Item 9.01Financial Statements and Exhibits.

 

(d) Exhibits

 

Exhibit
Number
Description
3.1 Amendment No. 3 to the Amended and Restated Bylaws of Mullen Automotive Inc., as amended
104 Cover Page Interactive Data File (embedded within the Inline XBRL document)

 

 

SIGNATURES

 

Pursuant to the requirements of the Securities Exchange Act of 1934, the Registrant has duly caused this Report to be signed on its behalf by the undersigned hereunto duly authorized.

 

  MULLEN AUTOMOTIVE INC.
     
Date: November 14, 2022 By:  /s/ David Michery
    David Michery
  Chief Executive Officer

 

 

Exhibit 3.1 

 

CERTIFICATE OF ADOPTION OF BYLAW AMENDMENT

 

AMENDMENT NO. 3
TO THE

AMENDED AND RESTATED BYLAWS

OF

MULLEN AUTOMOTIVE INC.

a Delaware corporation

 

I, the undersigned, do hereby certify that:

 

1.       I am the duly elected and acting Secretary of Mullen Automotive Inc., a Delaware corporation (the “Company”).

 

2.       Pursuant to Article VII of the Second Amended and Restated Certificate of Incorporation (as amended, the “Certificate of Incorporation”) of the Company and Section 6.06 of Article 6 of the Amended and Restated Bylaws (as amended, the “Bylaws”) of the Company, the Board of Directors is expressly empowered to adopt, amend, alter or repeal the bylaws of the Company.

 

3.        The Bylaws of the Company are amended to reflect that, on November 3, 2021, the Company changed its name from “Net Element, Inc.” to “Mullen Automotive Inc.” by filing a Certificate of Amendment to the Certificate of Incorporation with the Delaware Secretary of State.

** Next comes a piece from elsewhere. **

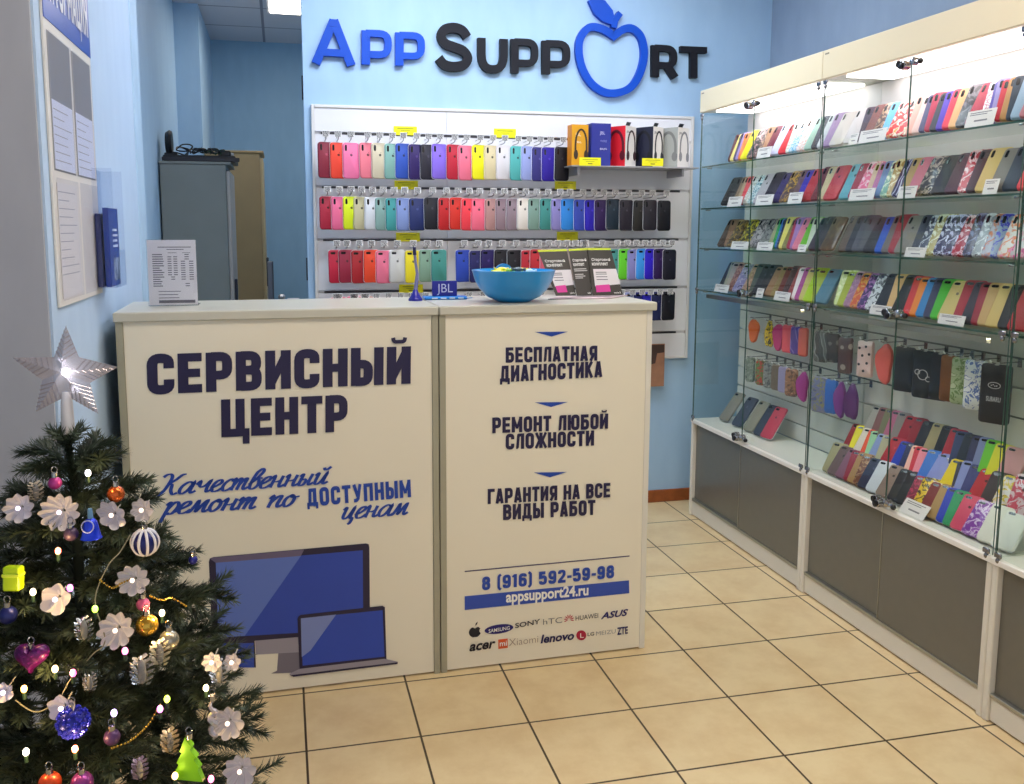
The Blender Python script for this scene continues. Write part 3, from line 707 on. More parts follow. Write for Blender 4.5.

The Bylaws read and are hereby certified to be the “Bylaws of Mullen Automotive Inc.”

 

4.       Section 2.05 of Article 2 of the Bylaws is hereby amended and restated in its entirety to read as follows:

 

“Section 2.05. Quorum. Unless otherwise provided under the certificate of incorporation or these bylaws and subject to Delaware Law, the presence, in person or by proxy, of the holders of at least 33 1/3% of the outstanding capital stock of the Corporation entitled to vote at a meeting of stockholders shall constitute a quorum for the transaction of business. If, however, such quorum shall not be present or represented at any meeting of the stockholders, the stockholders present in person or represented by proxy shall adjourn the meeting, without notice other than announcement at the meeting, until a quorum shall be present or represented. At such adjourned meeting at which a quorum shall be present or represented any business may be transacted which might have been transacted at the meeting as originally notified.”

 

5.       The foregoing amendments were duly adopted, in accordance with the provisions of the Company’s Bylaws and the Delaware General Corporation Law, by approval of the board of directors of the Company by unanimous written consent dated as of November 14, 2022, and has not been modified, rescinded, repealed or otherwise amended in any way and is in full force and effect in the form adopted and set forth above as of the date hereof.

 

IN WITNESS WHEREOF, I have hereunto subscribed my name as of this 14th day of November 2022.